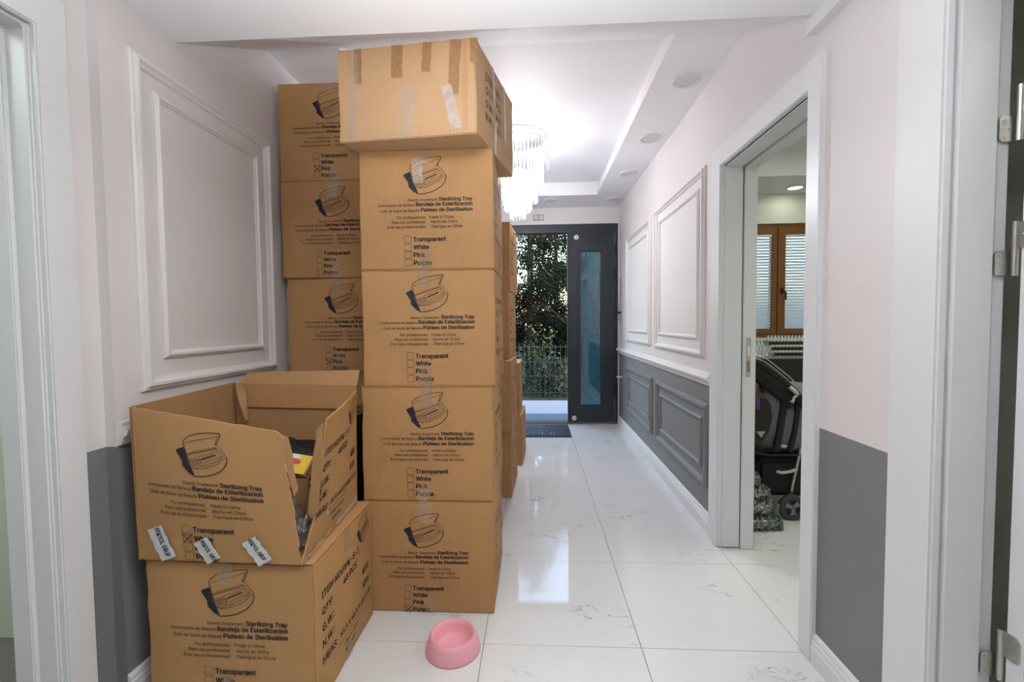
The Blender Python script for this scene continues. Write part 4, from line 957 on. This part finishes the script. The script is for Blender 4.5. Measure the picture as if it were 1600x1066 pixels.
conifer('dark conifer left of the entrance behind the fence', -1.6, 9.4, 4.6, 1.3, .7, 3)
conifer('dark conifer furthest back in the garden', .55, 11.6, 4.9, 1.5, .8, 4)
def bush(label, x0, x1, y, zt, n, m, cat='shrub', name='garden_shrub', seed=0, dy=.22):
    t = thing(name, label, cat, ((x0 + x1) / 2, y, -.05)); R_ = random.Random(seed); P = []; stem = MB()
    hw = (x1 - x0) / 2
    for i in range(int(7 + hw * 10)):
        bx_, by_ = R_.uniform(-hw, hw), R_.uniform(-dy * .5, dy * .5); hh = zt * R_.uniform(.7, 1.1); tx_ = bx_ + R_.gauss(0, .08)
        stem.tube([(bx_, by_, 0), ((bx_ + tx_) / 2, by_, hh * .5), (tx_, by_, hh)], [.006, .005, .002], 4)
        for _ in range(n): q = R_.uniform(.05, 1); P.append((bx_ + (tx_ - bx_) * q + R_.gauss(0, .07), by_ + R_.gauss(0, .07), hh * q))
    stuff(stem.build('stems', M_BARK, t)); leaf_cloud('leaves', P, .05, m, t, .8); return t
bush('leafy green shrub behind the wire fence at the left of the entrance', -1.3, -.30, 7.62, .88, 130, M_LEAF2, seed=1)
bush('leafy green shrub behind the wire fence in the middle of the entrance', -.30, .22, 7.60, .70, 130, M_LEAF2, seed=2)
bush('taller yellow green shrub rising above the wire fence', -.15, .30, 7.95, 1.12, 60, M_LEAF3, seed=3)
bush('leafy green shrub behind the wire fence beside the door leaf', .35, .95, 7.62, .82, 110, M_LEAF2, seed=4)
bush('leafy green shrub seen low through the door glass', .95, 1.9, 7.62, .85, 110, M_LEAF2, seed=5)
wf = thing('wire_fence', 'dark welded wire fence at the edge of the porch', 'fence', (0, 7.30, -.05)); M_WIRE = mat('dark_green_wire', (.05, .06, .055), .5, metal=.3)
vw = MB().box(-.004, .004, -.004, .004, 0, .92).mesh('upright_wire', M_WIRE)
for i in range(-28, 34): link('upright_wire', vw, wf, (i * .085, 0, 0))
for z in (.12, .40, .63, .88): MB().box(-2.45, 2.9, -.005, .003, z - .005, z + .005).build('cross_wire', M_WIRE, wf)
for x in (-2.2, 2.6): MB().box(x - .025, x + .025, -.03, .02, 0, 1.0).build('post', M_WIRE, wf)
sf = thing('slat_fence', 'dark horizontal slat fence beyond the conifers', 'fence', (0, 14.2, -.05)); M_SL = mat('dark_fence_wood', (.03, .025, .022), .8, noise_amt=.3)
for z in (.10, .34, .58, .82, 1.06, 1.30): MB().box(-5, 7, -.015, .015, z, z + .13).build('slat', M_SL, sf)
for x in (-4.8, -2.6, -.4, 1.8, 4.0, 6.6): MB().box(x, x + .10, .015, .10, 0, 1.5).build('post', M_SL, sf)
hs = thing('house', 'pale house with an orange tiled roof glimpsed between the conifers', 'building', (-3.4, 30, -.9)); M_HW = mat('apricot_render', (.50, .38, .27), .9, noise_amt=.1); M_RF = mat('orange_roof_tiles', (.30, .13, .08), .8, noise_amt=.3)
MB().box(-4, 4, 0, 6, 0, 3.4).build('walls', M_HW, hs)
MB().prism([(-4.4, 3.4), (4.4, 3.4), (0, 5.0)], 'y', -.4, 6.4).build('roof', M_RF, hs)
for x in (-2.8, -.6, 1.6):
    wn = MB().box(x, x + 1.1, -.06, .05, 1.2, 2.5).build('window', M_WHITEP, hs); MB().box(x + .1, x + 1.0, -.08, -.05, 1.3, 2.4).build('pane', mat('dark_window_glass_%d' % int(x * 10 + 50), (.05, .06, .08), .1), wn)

* DIRECTIONS *
Reproduce the data verbatim. Do not carry any picture into the copy.

* WRITTEN ANSWER *
The Blender Python script for this scene continues. Write part 4, from line 957 on. This part finishes the script. The script is for Blender 4.5. Measure the picture as if it were 1600x1066 pixels.
conifer('dark conifer left of the entrance behind the fence', -1.6, 9.4, 4.6, 1.3, .7, 3)
conifer('dark conifer furthest back in the garden', .55, 11.6, 4.9, 1.5, .8, 4)
def bush(label, x0, x1, y, zt, n, m, cat='shrub', name='garden_shrub', seed=0, dy=.22):
    t = thing(name, label, cat, ((x0 + x1) / 2, y, -.05)); R_ = random.Random(seed); P = []; stem = MB()
    hw = (x1 - x0) / 2
    for i in range(int(7 + hw * 10)):
        bx_, by_ = R_.uniform(-hw, hw), R_.uniform(-dy * .5, dy * .5); hh = zt * R_.uniform(.7, 1.1); tx_ = bx_ + R_.gauss(0, .08)
        stem.tube([(bx_, by_, 0), ((bx_ + tx_) / 2, by_, hh * .5), (tx_, by_, hh)], [.006, .005, .002], 4)
        for _ in range(n): q = R_.uniform(.05, 1); P.append((bx_ + (tx_ - bx_) * q + R_.gauss(0, .07), by_ + R_.gauss(0, .07), hh * q))
    stuff(stem.build('stems', M_BARK, t)); leaf_cloud('leaves', P, .05, m, t, .8); return t
bush('leafy green shrub behind the wire fence at the left of the entrance', -1.3, -.30, 7.62, .88, 130, M_LEAF2, seed=1)
bush('leafy green shrub behind the wire fence in the middle of the entrance', -.30, .22, 7.60, .70, 130, M_LEAF2, seed=2)
bush('taller yellow green shrub rising above the wire fence', -.15, .30, 7.95, 1.12, 60, M_LEAF3, seed=3)
bush('leafy green shrub behind the wire fence beside the door leaf', .35, .95, 7.62, .82, 110, M_LEAF2, seed=4)
bush('leafy green shrub seen low through the door glass', .95, 1.9, 7.62, .85, 110, M_LEAF2, seed=5)
wf = thing('wire_fence', 'dark welded wire fence at the edge of the porch', 'fence', (0, 7.30, -.05)); M_WIRE = mat('dark_green_wire', (.05, .06, .055), .5, metal=.3)
vw = MB().box(-.004, .004, -.004, .004, 0, .92).mesh('upright_wire', M_WIRE)
for i in range(-28, 34): link('upright_wire', vw, wf, (i * .085, 0, 0))
for z in (.12, .40, .63, .88): MB().box(-2.45, 2.9, -.005, .003, z - .005, z + .005).build('cross_wire', M_WIRE, wf)
for x in (-2.2, 2.6): MB().box(x - .025, x + .025, -.03, .02, 0, 1.0).build('post', M_WIRE, wf)
sf = thing('slat_fence', 'dark horizontal slat fence beyond the conifers', 'fence', (0, 14.2, -.05)); M_SL = mat('dark_fence_wood', (.03, .025, .022), .8, noise_amt=.3)
for z in (.10, .34, .58, .82, 1.06, 1.30): MB().box(-5, 7, -.015, .015, z, z + .13).build('slat', M_SL, sf)
for x in (-4.8, -2.6, -.4, 1.8, 4.0, 6.6): MB().box(x, x + .10, .015, .10, 0, 1.5).build('post', M_SL, sf)
hs = thing('house', 'pale house with an orange tiled roof glimpsed between the conifers', 'building', (-3.4, 30, -.9)); M_HW = mat('apricot_render', (.50, .38, .27), .9, noise_amt=.1); M_RF = mat('orange_roof_tiles', (.30, .13, .08), .8, noise_amt=.3)
MB().box(-4, 4, 0, 6, 0, 3.4).build('walls', M_HW, hs)
MB().prism([(-4.4, 3.4), (4.4, 3.4), (0, 5.0)], 'y', -.4, 6.4).build('roof', M_RF, hs)
for x in (-2.8, -.6, 1.6):
    wn = MB().box(x, x + 1.1, -.06, .05, 1.2, 2.5).build('window', M_WHITEP, hs); MB().box(x + .1, x + 1.0, -.08, -.05, 1.3, 2.4).build('pane', mat('dark_window_glass_%d' % int(x * 10 + 50), (.05, .06, .08), .1), wn)